Listening Process fails in Australia

Listening Process Summaries" are available online.

The culmination of months of work on what is known as "The Listening Process," a process begun in response to the mandate of Lambeth Conference 1998 Resolution 1.10, and subsequent Primates Meetings, is now set out on the Anglican Communion website for use around the Anglican world. The Anglican Consultative Council, at their meeting in Nottingham, requested the appointment of a facilitator for this work.
Each of the summaries has been compiled in co-operation with the Primate of that Province. Facilitator Canon Phil Groves of the Anglican Communion Office said, ‘The summaries have drawn upon public statements and further research. Each Primate has approved the final text.’

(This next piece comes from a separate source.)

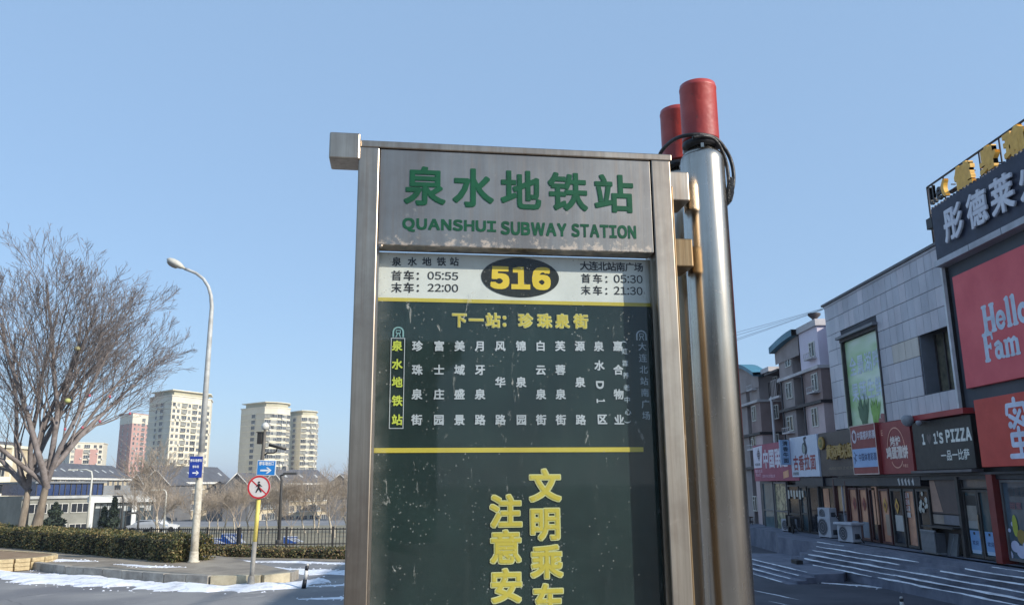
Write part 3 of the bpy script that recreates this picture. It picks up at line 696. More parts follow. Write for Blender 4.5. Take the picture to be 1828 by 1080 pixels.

The Australian statement is commendably frank. Although there has been substantial work on the doctrinal and hermeneutical issues, the statement indicates a lack of effort and achievement to advance the listening process itself. The highly decentralised nature of the Australian church has largely left it to each diocese to decide what to do, if anything. A few have done something, some have done a little, and most have done nothing.
This is the text of the Australian statement:

The Anglican Church of Australia has responded to Lambeth Conference 1998 Resolution 1.10(f) through research publications prepared by the General Synod doctrine Commission. The first, Faithfulness in Fellowship: Reflections on Homosexuality and the Church, published in 2001, offered 10 essays on various aspects of the issue. A study book based on the essays and published in 2003, was designed for parish use. Lost in Translation? Anglicans, Controversy and the Bible, a further set of essays reflecting on aspects of biblical interpretation as it impacted the issue, was published in 2004.
Its response to clause (c) of the same resolution, on the commitment to listening to the experience of gay people, has not taken the form of a national process. Nor have diocese-wide processes generally been adopted; where they have been, they have faced some difficulties. Three of the 23 Australian dioceses have undertaken broad based programs, located either within Synod meetings, clergy conferences, or in directed parish programs. In other dioceses, "listening" has been initiated at parish level mainly. In the majority of dioceses, however, the listening initiative has been the diocesan bishop’s, with most bishops taking seriously the need to listen carefully to gay people in the church at least, and in some cases, in the wider community as well. Most diocesans have been keen to offer sensitive pastoral care whenever possible, and have encouraged their clergy to do likewise.
In those dioceses where more broadly-based listening processes have been tried, reports suggest it has been difficult to discern the experiences of gay people, either because the processes involved did not enable this kind of listening, or because gay people felt too vulnerable to speak publicly. In some cases, responses to gay people who attempt to communicate their experiences have been insensitive. This has happened in synods and other wider church gatherings, and not just in parishes. Some dioceses have hesitated to introduce broader listening programs because of this. Understandably, bishops are reluctant to expose vulnerable people to insensitivity. The Church, it seems, is not a safe place for gay people. As one diocesan spokesperson has commented, the "listening process" in his diocese ‘became a time of "shouting" rather than listening’. Though some bishops of rural dioceses have suggested that insensitivity may be partly a product of a conservative rural environment, the evidence indicates that it is also a factor in large city contexts. The Anglican Church in Australia may need to reflect seriously on this situation and how to overcome such insensitivity.
As part of an investigation carried out on behalf of the General Synod Standing Committee, a group of 20 gay Anglicans – clergy and laity – expressed the view that any process that exposed them to public labelling as homosexual people would not allow them to speak freely and confidently of their experience as gay Christians. Clergy in particular felt vulnerable about "outing" themselves in the present climate, even with sympathetic bishops. They suggested that if the Church was serious about listening to gay Christians, then it needed to adopt a two-stage listening model:
(1) Each diocese should establish a "listening" process that invited gay clergy and laity to speak of their experiences as gay people and Christians in a confident environment, where the only non-gay person present was an independent lay facilitator. The facilitator’s written record of their experiences would take particular care to protect their anonymity.
(2) This written account could then be offered to the wider Church.